*DATA LINES*
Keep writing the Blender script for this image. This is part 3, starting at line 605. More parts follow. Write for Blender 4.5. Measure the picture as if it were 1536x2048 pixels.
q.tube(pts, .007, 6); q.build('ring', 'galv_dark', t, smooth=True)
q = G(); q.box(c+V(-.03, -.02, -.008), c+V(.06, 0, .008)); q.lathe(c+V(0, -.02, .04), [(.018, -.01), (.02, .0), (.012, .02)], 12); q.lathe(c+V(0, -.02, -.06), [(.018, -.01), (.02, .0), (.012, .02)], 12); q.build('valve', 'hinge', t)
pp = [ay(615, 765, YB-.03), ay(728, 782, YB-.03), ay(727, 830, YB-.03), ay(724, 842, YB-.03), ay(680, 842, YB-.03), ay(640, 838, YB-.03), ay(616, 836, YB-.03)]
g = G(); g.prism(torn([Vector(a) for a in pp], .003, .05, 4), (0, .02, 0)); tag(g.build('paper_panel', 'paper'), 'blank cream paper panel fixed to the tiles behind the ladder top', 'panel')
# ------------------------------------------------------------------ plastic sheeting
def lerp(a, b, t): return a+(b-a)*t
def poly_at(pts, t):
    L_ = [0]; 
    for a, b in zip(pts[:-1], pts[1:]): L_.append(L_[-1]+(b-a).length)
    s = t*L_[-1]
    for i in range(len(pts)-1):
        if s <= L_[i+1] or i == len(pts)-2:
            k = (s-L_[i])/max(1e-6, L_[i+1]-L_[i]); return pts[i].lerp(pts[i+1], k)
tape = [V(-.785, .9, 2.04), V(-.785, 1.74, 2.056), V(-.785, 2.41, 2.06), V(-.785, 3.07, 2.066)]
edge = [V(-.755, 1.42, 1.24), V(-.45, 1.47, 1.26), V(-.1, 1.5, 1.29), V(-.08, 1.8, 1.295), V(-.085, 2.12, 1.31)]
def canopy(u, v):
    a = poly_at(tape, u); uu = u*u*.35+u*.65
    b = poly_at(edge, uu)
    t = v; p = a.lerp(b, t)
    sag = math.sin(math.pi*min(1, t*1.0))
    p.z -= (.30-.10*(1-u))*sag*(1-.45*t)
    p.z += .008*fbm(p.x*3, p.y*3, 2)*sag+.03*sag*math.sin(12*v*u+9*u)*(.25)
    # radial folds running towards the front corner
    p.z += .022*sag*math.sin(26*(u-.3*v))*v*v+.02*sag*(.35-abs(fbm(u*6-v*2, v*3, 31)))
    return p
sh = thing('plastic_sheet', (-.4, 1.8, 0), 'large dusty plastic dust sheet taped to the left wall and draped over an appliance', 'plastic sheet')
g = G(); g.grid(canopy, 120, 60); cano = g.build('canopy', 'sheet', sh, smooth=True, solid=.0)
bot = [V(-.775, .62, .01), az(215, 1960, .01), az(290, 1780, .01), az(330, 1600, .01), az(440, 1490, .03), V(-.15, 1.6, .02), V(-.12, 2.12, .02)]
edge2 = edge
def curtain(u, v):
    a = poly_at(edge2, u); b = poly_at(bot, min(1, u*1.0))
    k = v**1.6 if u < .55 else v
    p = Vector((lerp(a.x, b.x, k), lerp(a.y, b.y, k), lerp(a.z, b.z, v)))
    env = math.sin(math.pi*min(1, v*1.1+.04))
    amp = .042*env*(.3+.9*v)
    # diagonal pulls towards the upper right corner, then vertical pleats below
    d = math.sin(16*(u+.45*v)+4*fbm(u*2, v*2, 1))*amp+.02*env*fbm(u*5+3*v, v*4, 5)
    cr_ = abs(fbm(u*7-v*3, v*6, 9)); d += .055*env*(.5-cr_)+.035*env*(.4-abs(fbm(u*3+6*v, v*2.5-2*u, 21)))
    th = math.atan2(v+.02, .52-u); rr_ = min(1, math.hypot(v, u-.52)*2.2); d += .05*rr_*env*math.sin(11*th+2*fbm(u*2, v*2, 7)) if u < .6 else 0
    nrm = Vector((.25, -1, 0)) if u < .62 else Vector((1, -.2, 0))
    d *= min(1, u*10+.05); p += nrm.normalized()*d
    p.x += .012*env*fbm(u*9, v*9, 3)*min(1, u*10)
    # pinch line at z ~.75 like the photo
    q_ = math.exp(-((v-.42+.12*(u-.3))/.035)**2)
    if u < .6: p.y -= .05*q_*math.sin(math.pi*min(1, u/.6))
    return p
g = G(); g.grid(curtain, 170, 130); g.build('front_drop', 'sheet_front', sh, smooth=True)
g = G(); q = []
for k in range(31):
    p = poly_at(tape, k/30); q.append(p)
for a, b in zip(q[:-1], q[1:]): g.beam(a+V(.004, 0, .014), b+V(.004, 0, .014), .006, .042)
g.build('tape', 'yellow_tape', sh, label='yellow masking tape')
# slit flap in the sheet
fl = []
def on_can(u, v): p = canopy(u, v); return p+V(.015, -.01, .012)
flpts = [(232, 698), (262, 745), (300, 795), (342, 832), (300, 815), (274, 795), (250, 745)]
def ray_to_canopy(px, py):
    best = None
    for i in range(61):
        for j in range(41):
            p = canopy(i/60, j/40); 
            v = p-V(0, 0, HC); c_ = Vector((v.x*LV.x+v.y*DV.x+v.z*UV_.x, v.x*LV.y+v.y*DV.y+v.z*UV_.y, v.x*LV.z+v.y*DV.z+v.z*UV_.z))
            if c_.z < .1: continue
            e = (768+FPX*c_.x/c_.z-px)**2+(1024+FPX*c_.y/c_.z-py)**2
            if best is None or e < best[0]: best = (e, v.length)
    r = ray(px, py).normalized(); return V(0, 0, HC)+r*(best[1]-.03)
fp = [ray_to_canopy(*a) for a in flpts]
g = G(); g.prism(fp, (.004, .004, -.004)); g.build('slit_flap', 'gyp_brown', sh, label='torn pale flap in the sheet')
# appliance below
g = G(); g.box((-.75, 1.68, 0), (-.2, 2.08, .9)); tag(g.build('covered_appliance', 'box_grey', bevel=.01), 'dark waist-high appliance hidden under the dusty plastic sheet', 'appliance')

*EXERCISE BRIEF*
The whole listing above needs to be written out again exactly.

*CORRECT ANSWER*
Keep writing the Blender script for this image. This is part 3, starting at line 605. More parts follow. Write for Blender 4.5. Measure the picture as if it were 1536x2048 pixels.
q.tube(pts, .007, 6); q.build('ring', 'galv_dark', t, smooth=True)
q = G(); q.box(c+V(-.03, -.02, -.008), c+V(.06, 0, .008)); q.lathe(c+V(0, -.02, .04), [(.018, -.01), (.02, .0), (.012, .02)], 12); q.lathe(c+V(0, -.02, -.06), [(.018, -.01), (.02, .0), (.012, .02)], 12); q.build('valve', 'hinge', t)
pp = [ay(615, 765, YB-.03), ay(728, 782, YB-.03), ay(727, 830, YB-.03), ay(724, 842, YB-.03), ay(680, 842, YB-.03), ay(640, 838, YB-.03), ay(616, 836, YB-.03)]
g = G(); g.prism(torn([Vector(a) for a in pp], .003, .05, 4), (0, .02, 0)); tag(g.build('paper_panel', 'paper'), 'blank cream paper panel fixed to the tiles behind the ladder top', 'panel')
# ------------------------------------------------------------------ plastic sheeting
def lerp(a, b, t): return a+(b-a)*t
def poly_at(pts, t):
    L_ = [0]; 
    for a, b in zip(pts[:-1], pts[1:]): L_.append(L_[-1]+(b-a).length)
    s = t*L_[-1]
    for i in range(len(pts)-1):
        if s <= L_[i+1] or i == len(pts)-2:
            k = (s-L_[i])/max(1e-6, L_[i+1]-L_[i]); return pts[i].lerp(pts[i+1], k)
tape = [V(-.785, .9, 2.04), V(-.785, 1.74, 2.056), V(-.785, 2.41, 2.06), V(-.785, 3.07, 2.066)]
edge = [V(-.755, 1.42, 1.24), V(-.45, 1.47, 1.26), V(-.1, 1.5, 1.29), V(-.08, 1.8, 1.295), V(-.085, 2.12, 1.31)]
def canopy(u, v):
    a = poly_at(tape, u); uu = u*u*.35+u*.65
    b = poly_at(edge, uu)
    t = v; p = a.lerp(b, t)
    sag = math.sin(math.pi*min(1, t*1.0))
    p.z -= (.30-.10*(1-u))*sag*(1-.45*t)
    p.z += .008*fbm(p.x*3, p.y*3, 2)*sag+.03*sag*math.sin(12*v*u+9*u)*(.25)
    # radial folds running towards the front corner
    p.z += .022*sag*math.sin(26*(u-.3*v))*v*v+.02*sag*(.35-abs(fbm(u*6-v*2, v*3, 31)))
    return p
sh = thing('plastic_sheet', (-.4, 1.8, 0), 'large dusty plastic dust sheet taped to the left wall and draped over an appliance', 'plastic sheet')
g = G(); g.grid(canopy, 120, 60); cano = g.build('canopy', 'sheet', sh, smooth=True, solid=.0)
bot = [V(-.775, .62, .01), az(215, 1960, .01), az(290, 1780, .01), az(330, 1600, .01), az(440, 1490, .03), V(-.15, 1.6, .02), V(-.12, 2.12, .02)]
edge2 = edge
def curtain(u, v):
    a = poly_at(edge2, u); b = poly_at(bot, min(1, u*1.0))
    k = v**1.6 if u < .55 else v
    p = Vector((lerp(a.x, b.x, k), lerp(a.y, b.y, k), lerp(a.z, b.z, v)))
    env = math.sin(math.pi*min(1, v*1.1+.04))
    amp = .042*env*(.3+.9*v)
    # diagonal pulls towards the upper right corner, then vertical pleats below
    d = math.sin(16*(u+.45*v)+4*fbm(u*2, v*2, 1))*amp+.02*env*fbm(u*5+3*v, v*4, 5)
    cr_ = abs(fbm(u*7-v*3, v*6, 9)); d += .055*env*(.5-cr_)+.035*env*(.4-abs(fbm(u*3+6*v, v*2.5-2*u, 21)))
    th = math.atan2(v+.02, .52-u); rr_ = min(1, math.hypot(v, u-.52)*2.2); d += .05*rr_*env*math.sin(11*th+2*fbm(u*2, v*2, 7)) if u < .6 else 0
    nrm = Vector((.25, -1, 0)) if u < .62 else Vector((1, -.2, 0))
    d *= min(1, u*10+.05); p += nrm.normalized()*d
    p.x += .012*env*fbm(u*9, v*9, 3)*min(1, u*10)
    # pinch line at z ~.75 like the photo
    q_ = math.exp(-((v-.42+.12*(u-.3))/.035)**2)
    if u < .6: p.y -= .05*q_*math.sin(math.pi*min(1, u/.6))
    return p
g = G(); g.grid(curtain, 170, 130); g.build('front_drop', 'sheet_front', sh, smooth=True)
g = G(); q = []
for k in range(31):
    p = poly_at(tape, k/30); q.append(p)
for a, b in zip(q[:-1], q[1:]): g.beam(a+V(.004, 0, .014), b+V(.004, 0, .014), .006, .042)
g.build('tape', 'yellow_tape', sh, label='yellow masking tape')
# slit flap in the sheet
fl = []
def on_can(u, v): p = canopy(u, v); return p+V(.015, -.01, .012)
flpts = [(232, 698), (262, 745), (300, 795), (342, 832), (300, 815), (274, 795), (250, 745)]
def ray_to_canopy(px, py):
    best = None
    for i in range(61):
        for j in range(41):
            p = canopy(i/60, j/40); 
            v = p-V(0, 0, HC); c_ = Vector((v.x*LV.x+v.y*DV.x+v.z*UV_.x, v.x*LV.y+v.y*DV.y+v.z*UV_.y, v.x*LV.z+v.y*DV.z+v.z*UV_.z))
            if c_.z < .1: continue
            e = (768+FPX*c_.x/c_.z-px)**2+(1024+FPX*c_.y/c_.z-py)**2
            if best is None or e < best[0]: best = (e, v.length)
    r = ray(px, py).normalized(); return V(0, 0, HC)+r*(best[1]-.03)
fp = [ray_to_canopy(*a) for a in flpts]
g = G(); g.prism(fp, (.004, .004, -.004)); g.build('slit_flap', 'gyp_brown', sh, label='torn pale flap in the sheet')
# appliance below
g = G(); g.box((-.75, 1.68, 0), (-.2, 2.08, .9)); tag(g.build('covered_appliance', 'box_grey', bevel=.01), 'dark waist-high appliance hidden under the dusty plastic sheet', 'appliance')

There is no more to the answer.